Los Angeles: A Hawaiian Picnic At A-Frame

I couldn't stop eating Roy Choi's hurricane popcorn. I was over an hour into a late lunch at A-Frame in Culver City and a large mound of his corn pops, dusted with pineapple, bacon and a furikake mixture, was still in front of me, waiting to be conquered.

The dish is classic Choi—fun, inventive and well-executed food that would nicely compliment your Saturday morning wake-and-bake. (I'd just flown in from New York that morning, stopping over for the night in Los Angeles on my way to Australia, so I needed something to shake off the non-THC-induced fog.)

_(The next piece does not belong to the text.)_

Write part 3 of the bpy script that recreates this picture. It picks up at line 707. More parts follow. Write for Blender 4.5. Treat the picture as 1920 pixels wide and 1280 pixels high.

A-Frame is located in an old IHOP, the origins of the namesake design, and outfitted with a crazy expensive sound system that was turned up high and playing Broken Bells and The Shins basically on repeat. Choi is into James Mercer. James Mercer writes good brunching songs. Perfect.

After cracking a Ting the plates started to arrived. Choi, who I've met and interviewed a couple times, was in the house and kindly sent out some dishes for us to try. This is the A-Frame afternoon experience.

  • A plate of pickled vegetables (beets, carrots, radishes Asian pears) were short-cured, so still crisp. A creamy dipping sauce, with olive oil and umami-leaning spices, was a nice compliment.
  • The old beer can chicken is classic dude food, but rarely found on any serious restaurant menus. Choi slow cooks his bird for several hours in the kitchen's rotisserie oven before frying. The half-bird we ordered, arriving with crunchy skin and supremely tender meat, was sided with daikon radish and a salsa verde dipping sauce. It's like KFC by way of Echo Park.
  • Potato pancakes are done like the kimchi pancakes I cannot stay away from at Woorijip in NYC's Koreatown—silver dollar-sized and fried to a sogginess (the chef's intention). Scallop-cut potatoes are mixed with sesame seeds and scallions. A creamy kimchi dipping sauce furthers this Jewish/Korean hookup.
  • Pozole, a soup made with hominy, cilantro and lime, is considered a proven hangover-aid in its native Mexico. Choi's can likely get the job done. We yanked the tender oxtail meat bobbing in the broth and wrapped it in small tortillas.
  • A crab cake sandwich, made in a classic style with Old Bay seasoning and tomatoes, was incredibly good, especially given the crusty five grain bread and lemongrass crème fraîche.

And back to that kettle corn, made with a complex (much tested) mix of Hawaiian flavors: dried pineapple, smoked bacon, shiso, cayenne and the furikake spice mixture (fish flakes, sesame, seaweed). As Choi describes it, the mixture is stocked at the AMC theaters in Honolulu and the locals can't get enough of it. Now I can't either.